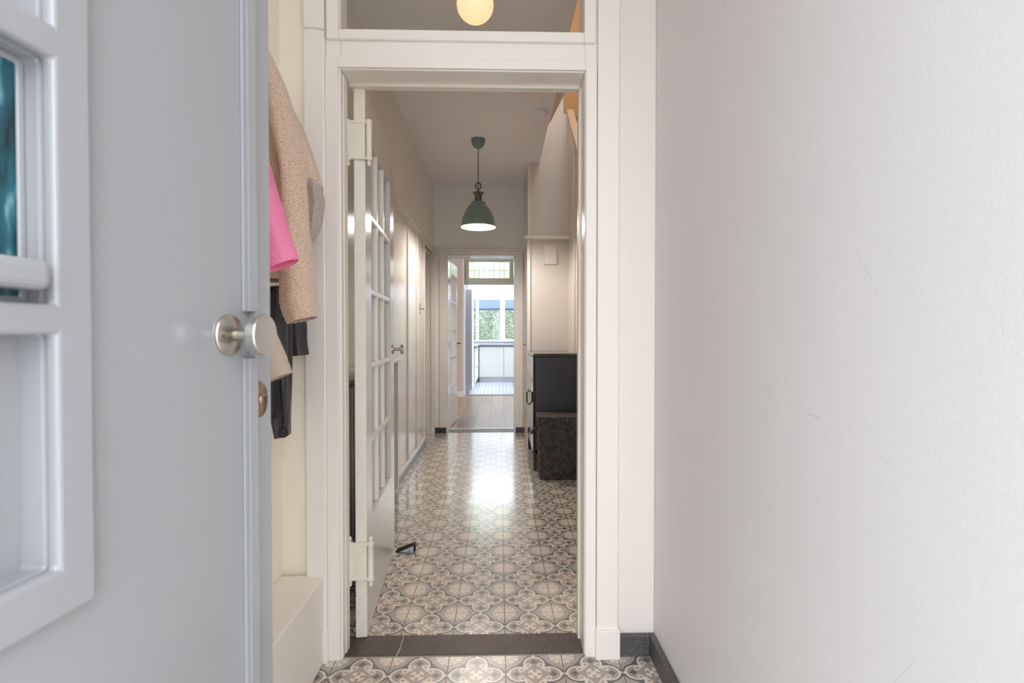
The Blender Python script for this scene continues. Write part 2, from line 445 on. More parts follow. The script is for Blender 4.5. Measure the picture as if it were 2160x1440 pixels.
# ------------------------------------------------------------------ setting: vestibule
ZC = 2.885
XL, XR = -0.77, 0.56
st(boxes('floor', [(-0.95, 0.8, -0.3, 1.806, -0.12, 0.0)], T_VEST), 'patterned cement tile floor of the entrance porch, nearest the camera', 'floor')
st(boxes('wall_left', [(XL - 0.1, XL, -0.08, 1.935, -0.1, ZC)], M_CREAM), 'cream painted side wall behind the hanging coats', 'wall')
st(boxes('wall_right', [(XR, XR + 0.14, -0.08, 1.935, -0.1, ZC)], M_WALL), 'large white plastered wall filling the right of the photo', 'wall')
st(boxes('ceiling', [(-0.95, 0.8, -0.3, 1.80, ZC, ZC + 0.1)], M_CEIL), 'ceiling of the entrance porch', 'ceiling')
st(boxes('wall_front', [(-3.0, -0.45, -0.30, -0.08, -0.1, 5.6), (0.47, 3.0, -0.30, -0.08, -0.1, 5.6), (-0.45, 0.47, -0.30, -0.08, 2.72, 5.6)], M_CREAM), 'street front wall around the entrance opening', 'wall')
# partition wall between porch and hall, with the timber frame
FY = 1.80
st(boxes('wall_partition', [(XL, -0.66, FY + 0.012, 1.885, 0, ZC), (-0.66, 0.40, FY + 0.012, 1.93, 2.78, ZC),
                             (XR, 0.80, 1.81, 1.93, 0, ZC)], M_CREAM), 'cream wall strip left of the inner door frame', 'wall')
st(boxes('wall_partition_right', [(0.40, XR, FY + 0.012, 1.93, 0, ZC)], mat('warm white plaster', rgb(240, 231, 224), 0.55, bump=0.3, bscale=120)), 'narrow white wall strip right of the inner door frame', 'wall')
bl = [(-0.677, -0.606, FY - 0.018, 1.885, 0, ZC), (-0.606, -0.555, FY, 1.885, 0, ZC),
      (0.303, 0.346, FY, 1.93, 0, ZC), (0.346, 0.422, FY - 0.018, 1.93, 0, ZC),
      (-0.555, 0.303, FY, 1.93, 2.079, 2.18)]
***
**Problem statement:** Print out the whole of the material word for word, without pictures.

**Answer to the task:**
The Blender Python script for this scene continues. Write part 2, from line 445 on. More parts follow. The script is for Blender 4.5. Measure the picture as if it were 2160x1440 pixels.
# ------------------------------------------------------------------ setting: vestibule
ZC = 2.885
XL, XR = -0.77, 0.56
st(boxes('floor', [(-0.95, 0.8, -0.3, 1.806, -0.12, 0.0)], T_VEST), 'patterned cement tile floor of the entrance porch, nearest the camera', 'floor')
st(boxes('wall_left', [(XL - 0.1, XL, -0.08, 1.935, -0.1, ZC)], M_CREAM), 'cream painted side wall behind the hanging coats', 'wall')
st(boxes('wall_right', [(XR, XR + 0.14, -0.08, 1.935, -0.1, ZC)], M_WALL), 'large white plastered wall filling the right of the photo', 'wall')
st(boxes('ceiling', [(-0.95, 0.8, -0.3, 1.80, ZC, ZC + 0.1)], M_CEIL), 'ceiling of the entrance porch', 'ceiling')
st(boxes('wall_front', [(-3.0, -0.45, -0.30, -0.08, -0.1, 5.6), (0.47, 3.0, -0.30, -0.08, -0.1, 5.6), (-0.45, 0.47, -0.30, -0.08, 2.72, 5.6)], M_CREAM), 'street front wall around the entrance opening', 'wall')
# partition wall between porch and hall, with the timber frame
FY = 1.80
st(boxes('wall_partition', [(XL, -0.66, FY + 0.012, 1.885, 0, ZC), (-0.66, 0.40, FY + 0.012, 1.93, 2.78, ZC),
                             (XR, 0.80, 1.81, 1.93, 0, ZC)], M_CREAM), 'cream wall strip left of the inner door frame', 'wall')
st(boxes('wall_partition_right', [(0.40, XR, FY + 0.012, 1.93, 0, ZC)], mat('warm white plaster', rgb(240, 231, 224), 0.55, bump=0.3, bscale=120)), 'narrow white wall strip right of the inner door frame', 'wall')
bl = [(-0.677, -0.606, FY - 0.018, 1.885, 0, ZC), (-0.606, -0.555, FY, 1.885, 0, ZC),
      (0.303, 0.346, FY, 1.93, 0, ZC), (0.346, 0.422, FY - 0.018, 1.93, 0, ZC),
      (-0.555, 0.303, FY, 1.93, 2.079, 2.18)]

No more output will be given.